The cookbook parallels Hemingway's personal journeys,
novels and news accounts with recipes ranging in sophistication from his
favorite peanut butter and onion sandwiches to instructions on the preparation
of fillet of lion -- the subject of a tongue-in-cheek article Hemingway
wrote for Sports Illustrated based on an African hunting safari.
Hemingway likely did try lion meat, says Boreth. "From a very young
age," he says, "Hemingway's father taught him and his siblings
to try all kinds of different things, and never to be afraid to be very
adventurous in their eating."
Many of the recipes have been adapted from period cookbooks.

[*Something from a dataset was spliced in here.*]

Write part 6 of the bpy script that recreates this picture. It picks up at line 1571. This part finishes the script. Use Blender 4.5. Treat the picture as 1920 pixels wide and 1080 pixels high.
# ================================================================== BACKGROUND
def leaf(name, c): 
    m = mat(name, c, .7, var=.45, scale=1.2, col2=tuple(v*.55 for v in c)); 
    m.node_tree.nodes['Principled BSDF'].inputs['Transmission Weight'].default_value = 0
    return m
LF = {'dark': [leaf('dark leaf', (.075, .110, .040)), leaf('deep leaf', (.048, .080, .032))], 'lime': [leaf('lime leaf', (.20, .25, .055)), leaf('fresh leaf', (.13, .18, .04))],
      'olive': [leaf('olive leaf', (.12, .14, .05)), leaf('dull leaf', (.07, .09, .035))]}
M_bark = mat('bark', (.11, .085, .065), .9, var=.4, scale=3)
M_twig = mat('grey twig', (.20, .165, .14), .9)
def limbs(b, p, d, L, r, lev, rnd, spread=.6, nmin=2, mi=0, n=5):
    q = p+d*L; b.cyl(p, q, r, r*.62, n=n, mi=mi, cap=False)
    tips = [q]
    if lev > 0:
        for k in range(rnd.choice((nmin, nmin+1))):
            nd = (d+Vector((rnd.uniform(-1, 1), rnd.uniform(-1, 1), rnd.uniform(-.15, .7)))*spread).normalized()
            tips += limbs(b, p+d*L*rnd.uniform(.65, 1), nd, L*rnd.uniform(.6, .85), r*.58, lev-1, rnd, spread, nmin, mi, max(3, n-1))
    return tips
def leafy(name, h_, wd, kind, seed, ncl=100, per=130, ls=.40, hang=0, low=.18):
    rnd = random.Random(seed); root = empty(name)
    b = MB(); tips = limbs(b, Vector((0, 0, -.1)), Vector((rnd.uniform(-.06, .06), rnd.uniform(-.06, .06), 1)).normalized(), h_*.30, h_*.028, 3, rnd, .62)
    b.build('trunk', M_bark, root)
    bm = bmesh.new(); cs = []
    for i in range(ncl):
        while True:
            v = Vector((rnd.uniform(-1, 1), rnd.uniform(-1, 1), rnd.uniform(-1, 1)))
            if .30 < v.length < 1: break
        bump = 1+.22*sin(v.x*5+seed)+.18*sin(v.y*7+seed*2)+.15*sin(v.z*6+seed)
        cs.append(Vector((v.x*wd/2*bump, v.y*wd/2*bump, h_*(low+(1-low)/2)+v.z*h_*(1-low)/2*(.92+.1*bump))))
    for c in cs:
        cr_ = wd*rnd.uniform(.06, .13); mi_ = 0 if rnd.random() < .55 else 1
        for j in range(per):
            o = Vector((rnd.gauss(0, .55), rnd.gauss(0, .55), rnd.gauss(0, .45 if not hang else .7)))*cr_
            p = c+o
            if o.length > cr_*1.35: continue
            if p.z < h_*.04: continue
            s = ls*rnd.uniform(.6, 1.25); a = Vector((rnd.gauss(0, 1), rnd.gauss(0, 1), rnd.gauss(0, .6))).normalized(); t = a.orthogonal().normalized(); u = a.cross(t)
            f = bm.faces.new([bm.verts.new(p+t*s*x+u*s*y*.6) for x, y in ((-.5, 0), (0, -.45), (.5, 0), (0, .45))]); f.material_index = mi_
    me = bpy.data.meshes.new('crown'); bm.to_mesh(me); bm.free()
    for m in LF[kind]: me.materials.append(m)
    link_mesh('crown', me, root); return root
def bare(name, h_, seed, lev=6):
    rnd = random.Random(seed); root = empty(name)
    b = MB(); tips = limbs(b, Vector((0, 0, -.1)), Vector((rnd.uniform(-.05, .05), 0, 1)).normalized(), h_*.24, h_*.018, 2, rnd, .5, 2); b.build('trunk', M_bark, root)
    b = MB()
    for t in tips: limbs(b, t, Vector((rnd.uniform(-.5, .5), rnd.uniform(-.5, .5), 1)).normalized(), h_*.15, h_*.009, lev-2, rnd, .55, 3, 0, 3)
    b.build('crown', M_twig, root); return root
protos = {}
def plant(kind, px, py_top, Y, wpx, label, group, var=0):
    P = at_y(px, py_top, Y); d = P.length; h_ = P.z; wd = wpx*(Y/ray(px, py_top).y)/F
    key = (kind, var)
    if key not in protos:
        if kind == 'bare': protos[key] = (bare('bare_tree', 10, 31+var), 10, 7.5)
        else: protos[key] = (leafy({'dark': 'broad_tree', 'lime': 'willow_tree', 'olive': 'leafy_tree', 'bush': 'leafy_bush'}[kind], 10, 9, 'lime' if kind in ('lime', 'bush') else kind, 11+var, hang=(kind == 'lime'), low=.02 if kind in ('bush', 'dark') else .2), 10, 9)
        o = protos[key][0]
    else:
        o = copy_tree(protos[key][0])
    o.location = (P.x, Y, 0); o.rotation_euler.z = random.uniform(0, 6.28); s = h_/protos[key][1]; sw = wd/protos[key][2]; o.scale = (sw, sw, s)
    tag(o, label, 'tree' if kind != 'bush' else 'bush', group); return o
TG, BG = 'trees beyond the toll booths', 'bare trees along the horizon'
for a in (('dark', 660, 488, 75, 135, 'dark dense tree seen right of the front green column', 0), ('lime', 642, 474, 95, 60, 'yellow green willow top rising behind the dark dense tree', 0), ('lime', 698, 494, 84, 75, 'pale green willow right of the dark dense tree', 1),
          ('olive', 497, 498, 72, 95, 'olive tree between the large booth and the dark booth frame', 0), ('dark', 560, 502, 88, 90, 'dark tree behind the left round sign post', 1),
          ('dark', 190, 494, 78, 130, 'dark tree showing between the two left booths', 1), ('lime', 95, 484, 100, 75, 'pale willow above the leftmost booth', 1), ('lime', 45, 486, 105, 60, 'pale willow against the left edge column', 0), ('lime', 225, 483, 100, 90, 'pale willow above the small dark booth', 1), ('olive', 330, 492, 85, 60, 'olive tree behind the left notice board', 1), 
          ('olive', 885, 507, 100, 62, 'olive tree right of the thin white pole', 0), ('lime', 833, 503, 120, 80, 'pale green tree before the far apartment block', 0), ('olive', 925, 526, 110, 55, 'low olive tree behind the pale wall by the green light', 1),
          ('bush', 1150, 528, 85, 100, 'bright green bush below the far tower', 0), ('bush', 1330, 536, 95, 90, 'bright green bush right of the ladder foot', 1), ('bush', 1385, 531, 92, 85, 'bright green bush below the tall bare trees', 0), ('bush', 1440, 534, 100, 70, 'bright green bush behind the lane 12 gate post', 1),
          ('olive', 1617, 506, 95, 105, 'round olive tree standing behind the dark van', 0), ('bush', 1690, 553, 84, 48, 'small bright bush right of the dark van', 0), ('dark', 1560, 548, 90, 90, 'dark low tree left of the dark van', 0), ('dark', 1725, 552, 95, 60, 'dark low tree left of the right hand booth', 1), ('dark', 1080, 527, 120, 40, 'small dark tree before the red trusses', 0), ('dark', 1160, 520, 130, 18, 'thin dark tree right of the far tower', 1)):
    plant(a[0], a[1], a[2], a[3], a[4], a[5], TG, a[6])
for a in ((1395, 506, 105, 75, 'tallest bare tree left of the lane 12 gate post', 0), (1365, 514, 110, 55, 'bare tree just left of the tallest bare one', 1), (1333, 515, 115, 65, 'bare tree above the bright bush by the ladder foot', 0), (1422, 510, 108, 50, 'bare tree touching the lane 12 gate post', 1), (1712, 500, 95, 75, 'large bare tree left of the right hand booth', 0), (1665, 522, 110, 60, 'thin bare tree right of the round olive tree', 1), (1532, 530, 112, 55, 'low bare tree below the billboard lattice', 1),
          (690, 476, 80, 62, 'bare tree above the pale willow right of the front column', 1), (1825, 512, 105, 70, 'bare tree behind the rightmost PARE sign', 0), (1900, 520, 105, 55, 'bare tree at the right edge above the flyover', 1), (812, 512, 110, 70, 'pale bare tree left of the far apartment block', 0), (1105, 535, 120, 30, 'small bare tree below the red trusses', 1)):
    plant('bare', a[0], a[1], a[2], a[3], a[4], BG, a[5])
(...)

Some come straight from establishments frequented by Hemingway that remain
in business today, such as Harry's Bar in Venice and Casa Botín in Madrid.
Others are original creations, inspired by the authentically detailed
food descriptions in Hemingway's short stories and novels, as well as
biographies about him.
Boreth, whose culinary training mainly consists of watching
PBS cooking shows, tested his recipes by gathering friends together for
a Hemingway- inspired tasting party during last year's Super Bowl. "My
favorite dish is probably paella de langosta, or lobster paella,
which I adapted from a restaurant in Valencia called La Pepica, where
I met some remarkable people and was made to feel at home," he says.
(It was one of Hemingway's favorite dishes while living in Spain, covering
the bullfights for Life magazine and writing what would eventually
become The Dangerous Summer.) "They taught me how to prepare
it [using] lobster broth (made out of lobster bodies and tails.) It really
makes a difference to make it with lobster broth as opposed to anything
else."
Of course, Hemingway himself probably would have had
little use for a cookbook. "He did not cook much himself, if at all,"
Boreth says, "but he certainly knew what to order, and he certainly
knew what he should provide for his characters to make them genuine, and
to make them as happy as they could be, given most of their circumstances."